◆ **STATED PROBLEM**: Exclude any images and output the remaining records exactly.

◆ **TASK DATA**:
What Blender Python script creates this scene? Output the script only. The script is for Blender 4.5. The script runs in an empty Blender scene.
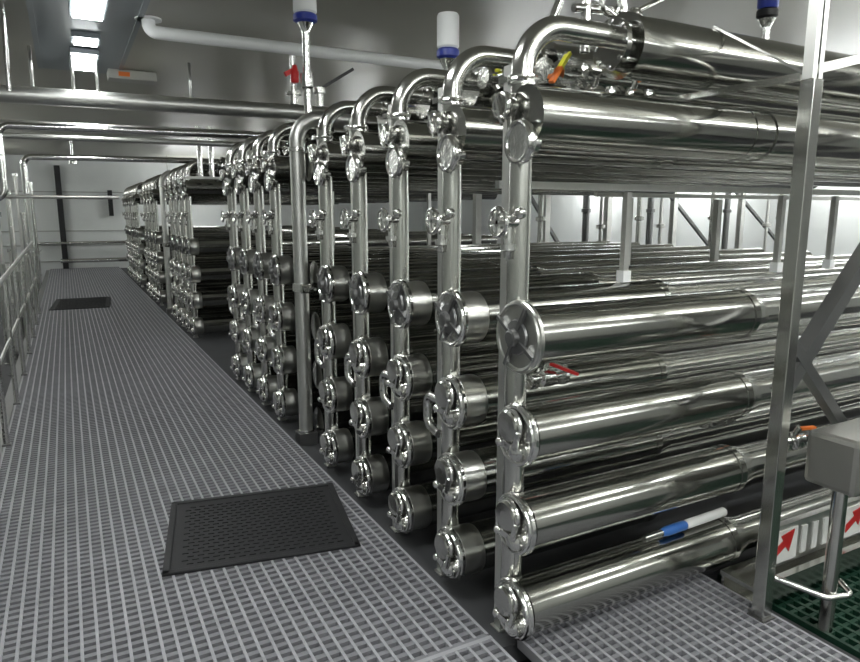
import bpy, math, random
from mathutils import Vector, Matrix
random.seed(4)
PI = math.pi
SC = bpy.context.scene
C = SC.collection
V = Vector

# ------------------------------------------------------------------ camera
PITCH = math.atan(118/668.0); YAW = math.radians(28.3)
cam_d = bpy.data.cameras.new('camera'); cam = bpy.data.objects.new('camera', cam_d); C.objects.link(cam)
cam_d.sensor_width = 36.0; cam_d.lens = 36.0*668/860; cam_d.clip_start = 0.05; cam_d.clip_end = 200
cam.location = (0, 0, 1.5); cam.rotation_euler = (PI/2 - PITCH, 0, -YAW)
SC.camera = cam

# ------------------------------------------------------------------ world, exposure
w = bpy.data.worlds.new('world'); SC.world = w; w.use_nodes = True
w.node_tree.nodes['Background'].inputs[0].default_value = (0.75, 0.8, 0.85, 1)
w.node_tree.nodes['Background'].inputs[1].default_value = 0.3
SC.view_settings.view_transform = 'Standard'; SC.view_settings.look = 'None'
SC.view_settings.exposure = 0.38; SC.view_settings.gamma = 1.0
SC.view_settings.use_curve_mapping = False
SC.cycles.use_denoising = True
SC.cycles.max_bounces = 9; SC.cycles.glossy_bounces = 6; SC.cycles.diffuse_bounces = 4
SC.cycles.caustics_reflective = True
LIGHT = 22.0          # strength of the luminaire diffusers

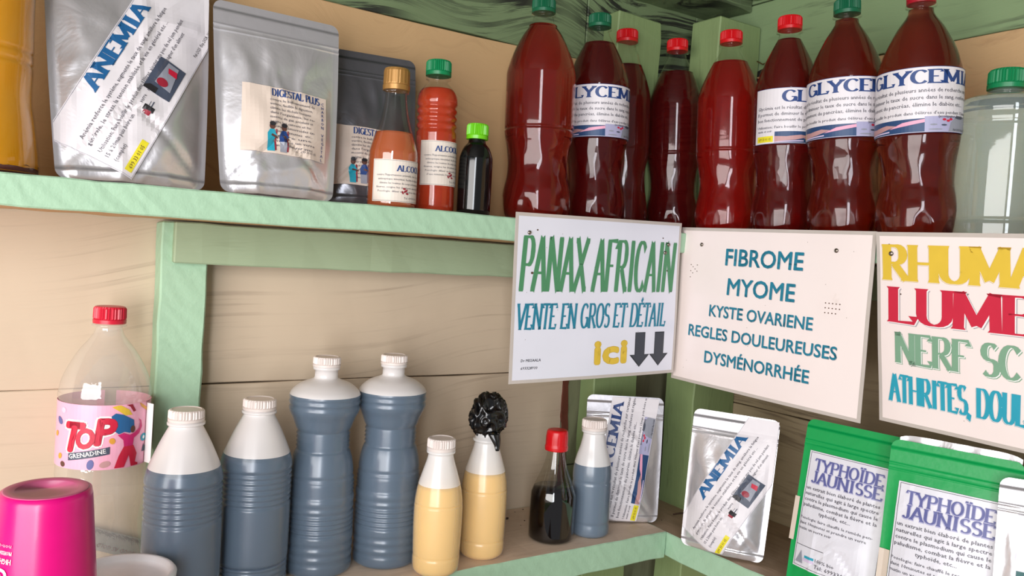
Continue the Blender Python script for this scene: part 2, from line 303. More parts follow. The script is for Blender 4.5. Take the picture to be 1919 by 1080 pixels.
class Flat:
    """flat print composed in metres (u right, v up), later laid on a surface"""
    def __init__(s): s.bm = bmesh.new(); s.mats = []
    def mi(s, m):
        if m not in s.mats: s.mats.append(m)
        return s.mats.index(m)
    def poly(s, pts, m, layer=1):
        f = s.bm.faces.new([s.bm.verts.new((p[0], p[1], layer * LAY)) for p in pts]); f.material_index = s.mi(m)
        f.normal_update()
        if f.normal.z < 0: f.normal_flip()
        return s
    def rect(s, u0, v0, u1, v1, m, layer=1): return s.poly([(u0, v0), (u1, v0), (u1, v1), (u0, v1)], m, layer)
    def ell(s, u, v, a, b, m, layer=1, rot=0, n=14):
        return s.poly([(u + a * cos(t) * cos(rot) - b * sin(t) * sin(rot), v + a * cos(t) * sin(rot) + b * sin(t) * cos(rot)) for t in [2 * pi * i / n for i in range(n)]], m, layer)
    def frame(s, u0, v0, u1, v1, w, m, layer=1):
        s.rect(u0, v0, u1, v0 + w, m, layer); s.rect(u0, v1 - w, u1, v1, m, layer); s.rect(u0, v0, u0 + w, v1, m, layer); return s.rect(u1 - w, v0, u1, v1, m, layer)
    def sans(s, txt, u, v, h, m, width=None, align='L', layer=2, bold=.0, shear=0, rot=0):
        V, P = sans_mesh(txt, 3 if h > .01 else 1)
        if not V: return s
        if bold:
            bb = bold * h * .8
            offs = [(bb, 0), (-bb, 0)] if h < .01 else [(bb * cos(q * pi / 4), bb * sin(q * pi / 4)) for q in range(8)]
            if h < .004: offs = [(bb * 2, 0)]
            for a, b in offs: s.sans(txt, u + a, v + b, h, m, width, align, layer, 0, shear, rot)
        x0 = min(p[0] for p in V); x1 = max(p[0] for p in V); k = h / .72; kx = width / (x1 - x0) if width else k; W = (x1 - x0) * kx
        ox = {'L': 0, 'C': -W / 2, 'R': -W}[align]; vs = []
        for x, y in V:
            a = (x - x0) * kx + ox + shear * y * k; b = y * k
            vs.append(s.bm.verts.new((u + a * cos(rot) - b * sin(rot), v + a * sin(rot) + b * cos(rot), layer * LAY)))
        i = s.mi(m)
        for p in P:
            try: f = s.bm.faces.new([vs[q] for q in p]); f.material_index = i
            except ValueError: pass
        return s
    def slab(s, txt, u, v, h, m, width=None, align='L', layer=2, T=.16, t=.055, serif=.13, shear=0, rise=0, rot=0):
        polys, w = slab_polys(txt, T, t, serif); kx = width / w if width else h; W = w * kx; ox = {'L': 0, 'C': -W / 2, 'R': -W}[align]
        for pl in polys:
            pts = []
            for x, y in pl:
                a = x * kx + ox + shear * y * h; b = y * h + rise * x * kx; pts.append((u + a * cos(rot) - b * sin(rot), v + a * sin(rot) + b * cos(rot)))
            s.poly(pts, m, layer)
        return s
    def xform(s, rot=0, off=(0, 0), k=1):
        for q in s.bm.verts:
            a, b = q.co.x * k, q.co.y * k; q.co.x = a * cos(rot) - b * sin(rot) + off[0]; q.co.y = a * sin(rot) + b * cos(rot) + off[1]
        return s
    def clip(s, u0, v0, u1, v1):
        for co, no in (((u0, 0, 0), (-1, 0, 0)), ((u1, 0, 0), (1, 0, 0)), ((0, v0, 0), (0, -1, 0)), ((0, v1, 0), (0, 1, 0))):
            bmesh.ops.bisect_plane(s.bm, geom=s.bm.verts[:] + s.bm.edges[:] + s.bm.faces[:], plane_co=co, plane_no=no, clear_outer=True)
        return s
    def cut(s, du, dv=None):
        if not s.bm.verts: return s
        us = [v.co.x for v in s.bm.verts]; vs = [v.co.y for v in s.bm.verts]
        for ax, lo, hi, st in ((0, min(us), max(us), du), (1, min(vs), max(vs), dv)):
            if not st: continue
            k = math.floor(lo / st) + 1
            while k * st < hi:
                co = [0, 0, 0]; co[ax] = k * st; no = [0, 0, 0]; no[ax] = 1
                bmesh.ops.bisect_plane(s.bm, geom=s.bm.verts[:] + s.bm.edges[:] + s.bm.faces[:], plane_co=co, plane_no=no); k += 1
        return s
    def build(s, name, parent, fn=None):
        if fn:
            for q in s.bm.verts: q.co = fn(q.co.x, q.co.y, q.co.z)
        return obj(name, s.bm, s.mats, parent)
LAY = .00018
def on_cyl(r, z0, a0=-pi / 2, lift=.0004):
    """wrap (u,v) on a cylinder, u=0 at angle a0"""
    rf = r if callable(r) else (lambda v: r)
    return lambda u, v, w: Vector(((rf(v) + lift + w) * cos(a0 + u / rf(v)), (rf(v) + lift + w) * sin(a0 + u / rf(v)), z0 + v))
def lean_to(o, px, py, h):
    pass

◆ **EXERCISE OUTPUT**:
What Blender Python script creates this scene? Output the script only. The script is for Blender 4.5. The script runs in an empty Blender scene.
import bpy, math, random
from mathutils import Vector, Matrix
random.seed(4)
PI = math.pi
SC = bpy.context.scene
C = SC.collection
V = Vector

# ------------------------------------------------------------------ camera
PITCH = math.atan(118/668.0); YAW = math.radians(28.3)
cam_d = bpy.data.cameras.new('camera'); cam = bpy.data.objects.new('camera', cam_d); C.objects.link(cam)
cam_d.sensor_width = 36.0; cam_d.lens = 36.0*668/860; cam_d.clip_start = 0.05; cam_d.clip_end = 200
cam.location = (0, 0, 1.5); cam.rotation_euler = (PI/2 - PITCH, 0, -YAW)
SC.camera = cam

# ------------------------------------------------------------------ world, exposure
w = bpy.data.worlds.new('world'); SC.world = w; w.use_nodes = True
w.node_tree.nodes['Background'].inputs[0].default_value = (0.75, 0.8, 0.85, 1)
w.node_tree.nodes['Background'].inputs[1].default_value = 0.3
SC.view_settings.view_transform = 'Standard'; SC.view_settings.look = 'None'
SC.view_settings.exposure = 0.38; SC.view_settings.gamma = 1.0
SC.view_settings.use_curve_mapping = False
SC.cycles.use_denoising = True
SC.cycles.max_bounces = 9; SC.cycles.glossy_bounces = 6; SC.cycles.diffuse_bounces = 4
SC.cycles.caustics_reflective = True
LIGHT = 22.0          # strength of the luminaire diffusers

Continue the Blender Python script for this scene: part 2, from line 303. More parts follow. The script is for Blender 4.5. Take the picture to be 1919 by 1080 pixels.
class Flat:
    """flat print composed in metres (u right, v up), later laid on a surface"""
    def __init__(s): s.bm = bmesh.new(); s.mats = []
    def mi(s, m):
        if m not in s.mats: s.mats.append(m)
        return s.mats.index(m)
    def poly(s, pts, m, layer=1):
        f = s.bm.faces.new([s.bm.verts.new((p[0], p[1], layer * LAY)) for p in pts]); f.material_index = s.mi(m)
        f.normal_update()
        if f.normal.z < 0: f.normal_flip()
        return s
    def rect(s, u0, v0, u1, v1, m, layer=1): return s.poly([(u0, v0), (u1, v0), (u1, v1), (u0, v1)], m, layer)
    def ell(s, u, v, a, b, m, layer=1, rot=0, n=14):
        return s.poly([(u + a * cos(t) * cos(rot) - b * sin(t) * sin(rot), v + a * cos(t) * sin(rot) + b * sin(t) * cos(rot)) for t in [2 * pi * i / n for i in range(n)]], m, layer)
    def frame(s, u0, v0, u1, v1, w, m, layer=1):
        s.rect(u0, v0, u1, v0 + w, m, layer); s.rect(u0, v1 - w, u1, v1, m, layer); s.rect(u0, v0, u0 + w, v1, m, layer); return s.rect(u1 - w, v0, u1, v1, m, layer)
    def sans(s, txt, u, v, h, m, width=None, align='L', layer=2, bold=.0, shear=0, rot=0):
        V, P = sans_mesh(txt, 3 if h > .01 else 1)
        if not V: return s
        if bold:
            bb = bold * h * .8
            offs = [(bb, 0), (-bb, 0)] if h < .01 else [(bb * cos(q * pi / 4), bb * sin(q * pi / 4)) for q in range(8)]
            if h < .004: offs = [(bb * 2, 0)]
            for a, b in offs: s.sans(txt, u + a, v + b, h, m, width, align, layer, 0, shear, rot)
        x0 = min(p[0] for p in V); x1 = max(p[0] for p in V); k = h / .72; kx = width / (x1 - x0) if width else k; W = (x1 - x0) * kx
        ox = {'L': 0, 'C': -W / 2, 'R': -W}[align]; vs = []
        for x, y in V:
            a = (x - x0) * kx + ox + shear * y * k; b = y * k
            vs.append(s.bm.verts.new((u + a * cos(rot) - b * sin(rot), v + a * sin(rot) + b * cos(rot), layer * LAY)))
        i = s.mi(m)
        for p in P:
            try: f = s.bm.faces.new([vs[q] for q in p]); f.material_index = i
            except ValueError: pass
        return s
    def slab(s, txt, u, v, h, m, width=None, align='L', layer=2, T=.16, t=.055, serif=.13, shear=0, rise=0, rot=0):
        polys, w = slab_polys(txt, T, t, serif); kx = width / w if width else h; W = w * kx; ox = {'L': 0, 'C': -W / 2, 'R': -W}[align]
        for pl in polys:
            pts = []
            for x, y in pl:
                a = x * kx + ox + shear * y * h; b = y * h + rise * x * kx; pts.append((u + a * cos(rot) - b * sin(rot), v + a * sin(rot) + b * cos(rot)))
            s.poly(pts, m, layer)
        return s
    def xform(s, rot=0, off=(0, 0), k=1):
        for q in s.bm.verts:
            a, b = q.co.x * k, q.co.y * k; q.co.x = a * cos(rot) - b * sin(rot) + off[0]; q.co.y = a * sin(rot) + b * cos(rot) + off[1]
        return s
    def clip(s, u0, v0, u1, v1):
        for co, no in (((u0, 0, 0), (-1, 0, 0)), ((u1, 0, 0), (1, 0, 0)), ((0, v0, 0), (0, -1, 0)), ((0, v1, 0), (0, 1, 0))):
            bmesh.ops.bisect_plane(s.bm, geom=s.bm.verts[:] + s.bm.edges[:] + s.bm.faces[:], plane_co=co, plane_no=no, clear_outer=True)
        return s
    def cut(s, du, dv=None):
        if not s.bm.verts: return s
        us = [v.co.x for v in s.bm.verts]; vs = [v.co.y for v in s.bm.verts]
        for ax, lo, hi, st in ((0, min(us), max(us), du), (1, min(vs), max(vs), dv)):
            if not st: continue
            k = math.floor(lo / st) + 1
            while k * st < hi:
                co = [0, 0, 0]; co[ax] = k * st; no = [0, 0, 0]; no[ax] = 1
                bmesh.ops.bisect_plane(s.bm, geom=s.bm.verts[:] + s.bm.edges[:] + s.bm.faces[:], plane_co=co, plane_no=no); k += 1
        return s
    def build(s, name, parent, fn=None):
        if fn:
            for q in s.bm.verts: q.co = fn(q.co.x, q.co.y, q.co.z)
        return obj(name, s.bm, s.mats, parent)
LAY = .00018
def on_cyl(r, z0, a0=-pi / 2, lift=.0004):
    """wrap (u,v) on a cylinder, u=0 at angle a0"""
    rf = r if callable(r) else (lambda v: r)
    return lambda u, v, w: Vector(((rf(v) + lift + w) * cos(a0 + u / rf(v)), (rf(v) + lift + w) * sin(a0 + u / rf(v)), z0 + v))
def lean_to(o, px, py, h):
    pass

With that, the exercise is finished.